Griffiths v. Johnson

I dissent. The code provides that no will shall be proved as a lost or destroyed will unless either (1) "the same is proved to have been in existence at the time of the death of the testator" or (2) is shown to have been destroyed in his lifetime fraudulently or by public calamity. (Code Civ. Proc., sec. 1339.) The findings of the trial court negative the second alternative. The probate of the will in this case therefore depended on its being proved that it was in existence at the time of the testatrix's death. No one was produced who saw the will at or after her death. It had, in fact, disappeared some time before, and had been searched for and not found. Its disappearance is in no way accounted for. It was attempted to account for it by the contention that one Berlin destroyed it, but this contention the trial court expressly finds against. The only testimony relied upon to show its existence at the testatrix's death was testimony of declarations by her, from which the inference might be drawn that she believed it to be still in existence. How declarations of this character can be taken as proof that it was in existence some days later, when she died, I am wholly unable to sec. They do not even show that it was in existence when they were made. They were not declarations that she had the will, or knew its whereabouts, or knew that it was still in existence, but were merely expressions of a belief that it would be found if searched for. Why she so believed does not appear. She may have had good reasons or she may not. The facts that do appear are that the will had disappeared some months before the testatrix's death, and was not seen thereafter, so far as shown, either by the testatrix *Page 35 or anybody else, although its disappearance was rather persistently brought to the testatrix's attention, and she urged searching for it, which was done without avail. Yet, although these are all the real facts shown, except such as are negatived by the court's other findings, it is held that they are sufficient to meet the requirement of the code that it affirmatively appear that the will was in existence when the testatrix died. To my mind, if there is any inference whatever to be drawn from them, it is just the contrary.

The reasoning of the main opinion is that it having been shown that the will was in existence some time before the death of the testatrix, the presumption operates that a thing once shown to exist continues in existence as long as things of that nature usually do. But the very purpose of the requirement of the statute that proof be made of the existence of the will "at the time of the death of the testator" is not to permit the presumption to operate, to make it impossible to probate an unproduced will by proof that it was in existence prior to the testator's death eked out by any presumption that it continued to exist until he died. If it can reasonably be inferred from the facts in evidence that it was in existence when the testator died, that is another matter, and quite different from presuming, as a matter of law, that it was then in existence because it was shown to have once existed. In this case no such inference from the facts in evidence can reasonably be drawn.
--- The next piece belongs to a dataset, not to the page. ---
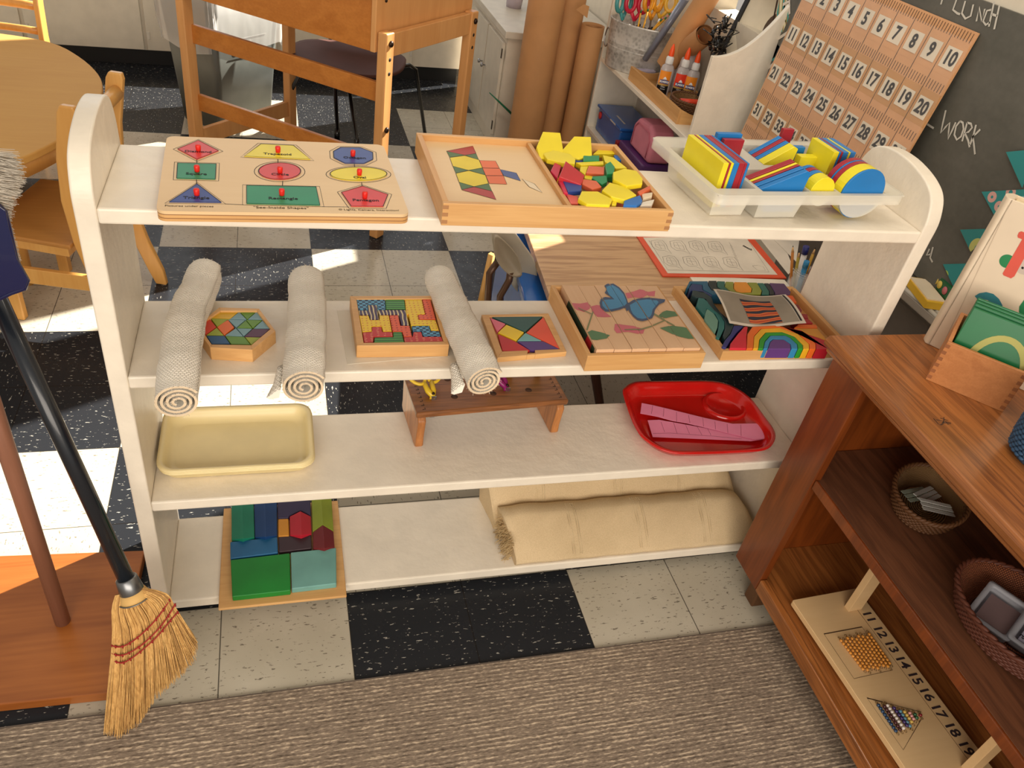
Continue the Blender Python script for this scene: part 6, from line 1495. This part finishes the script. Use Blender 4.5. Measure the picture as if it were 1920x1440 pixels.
# glass jar with pencils
jc = Vector((1.845,.545,ZO))
def m_glass(t_):
    t_.b.inputs['Base Color'].default_value = (.92,.95,.94,1); t_.b.inputs['Roughness'].default_value = .04; t_.b.inputs['Alpha'].default_value = .22
GLASS = mat('jar_glass', m_glass)
t = thing('glass_jar', 'clear glass jar of pencils and markers on the oak table', 'jar', tuple(jc))
b = B(GLASS); b.lathe([(0,0),(.038,0),(.042,.006),(.042,.085),(.034,.098),(.034,.112),(.036,.114),(.031,.114),(.031,.098),(.039,.084),(.039,.008),(0,.006)], c=jc, n=32); obj('glass', b, t)
b = B(GLASS)
for z in (.100,.107): b.tube([jc+Vector((.0345*math.cos(2*PI*k/24), .0345*math.sin(2*PI*k/24), z)) for k in range(25)], .0012, n=5, cap=False)
obj('screw_thread', b, t)
def pen(px, py, off, rgb, lb, L=.15, r=.0045, cap=False, nm='pencil', crgb=None):
    tip = ay(px, py, jc.y+off[1]); base = jc+Vector((off[0]*.6, off[1]*.6, .008)); d = (tip-base)
    t_ = thing(nm, lb, nm, tuple(base), 'pencils and markers in the jar')
    b = B(plain('pen_%d_%d_%d' % rgb, rgb, .4)); b.tube([base, base+d*.88], r, n=8)
    obj('barrel', b, t_)
    if cap: crgb = crgb or rgb; b = B(plain('pen_%d_%d_%d' % crgb, crgb, .4)); b.tube([base+d*.86, tip], [r*1.15, r*1.05], n=12); obj('cap', b, t_)
    else: b = B(plain('sharpened_wood',(220,176,120),.6)); b.tube([base+d*.88, base+d*.97], [r, r*.35], n=8); b.tube([base+d*.97, tip], [r*.35, .0004], INK, n=6); obj('point', b, t_)
pen(1487,460,(-.022,.01),(190,120,44),'ochre pencil at the left in the jar')
pen(1499,471,(-.01,.015),(170,150,50),'olive pencil beside the ochre one in the jar')
pen(1512,462,(.006,.020),(228,224,220),'white marker with dark blue cap in the jar',r=.009,cap=True,nm='marker',crgb=(30,40,110))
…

The opinion also goes on the proposition that the declarations of the testatrix show that the will was not destroyed by her animo revocandi. But suppose they do, what difference does it make? The fact still remains that the will disappeared two and one-half months before the testatrix's death and was not seen afterward. The opinion seems to be based upon the assumption that, unless the will was destroyed animorevocandi, it would still operate. This is not the law. It must be in existence at the time of the testator's death, that is, must not have been destroyed, except where it was destroyed fraudulently or by public calamity. That is the explicit requirement of the statute. If the will were destroyed by the testatrix ignorantly or accidentally, or by someone else, but without fraudulent intent, it was not only destroyed physically but legally as well. The requirement is that it be in existence when she dies, and that that fact *Page 36 be affirmatively proven. Is it a sufficient compliance with this requirement that it be proven that she once made a will, that it disappeared some months before she died, but that she did not destroy it animo revocandi, and believed that it would be found? Yet, when the evidence is examined that, and only that, is the proof in this case.

It should, perhaps, be observed that in many jurisdictions the question presented in case of an attempt to probate a lost will or destroyed will, which is shown to have once existed, is purely a question as to its revocation by the testator. The presumption from its disappearance is that it was revoked, and this presumption must be overcome. Proof that the will was in existence after his death goes, of course, directly to show that it was not revoked, and this is the point of such evidence in those jurisdictions. On the other hand, it is not material that the will was not in existence when the testator died, provided it appear that it was not destroyed by him for the purpose of revoking it, or that he did not know of its destruction in some other manner and acquiesce, as it were. But this is not the rule under our statute. Proof of nonrevocation is not sufficient. The proof must be that the will was in existence when the testator died, or else that it was destroyed fraudulently or by public calamity. This appears not only from the language of the statute but from our decisions. (Estate ofJohnson, 134 Cal. 662, [66 P. 847]; Estate of Patterson,155 Cal. 626, [132 Am. St. Rep. 116, 18 Ann. Cas. 625, 26 L.R.A. (N.S.) 654, 102 P. 941].) It may be that the declarations of the testatrix in this case were sufficient, if the evidence for the proponents alone be believed, to show that the will was never revoked. But that they were sufficient to show that the will was in existence when the declarant later died is a very different thing.

Angellotti, C. J., and Lawlor, J., concurred.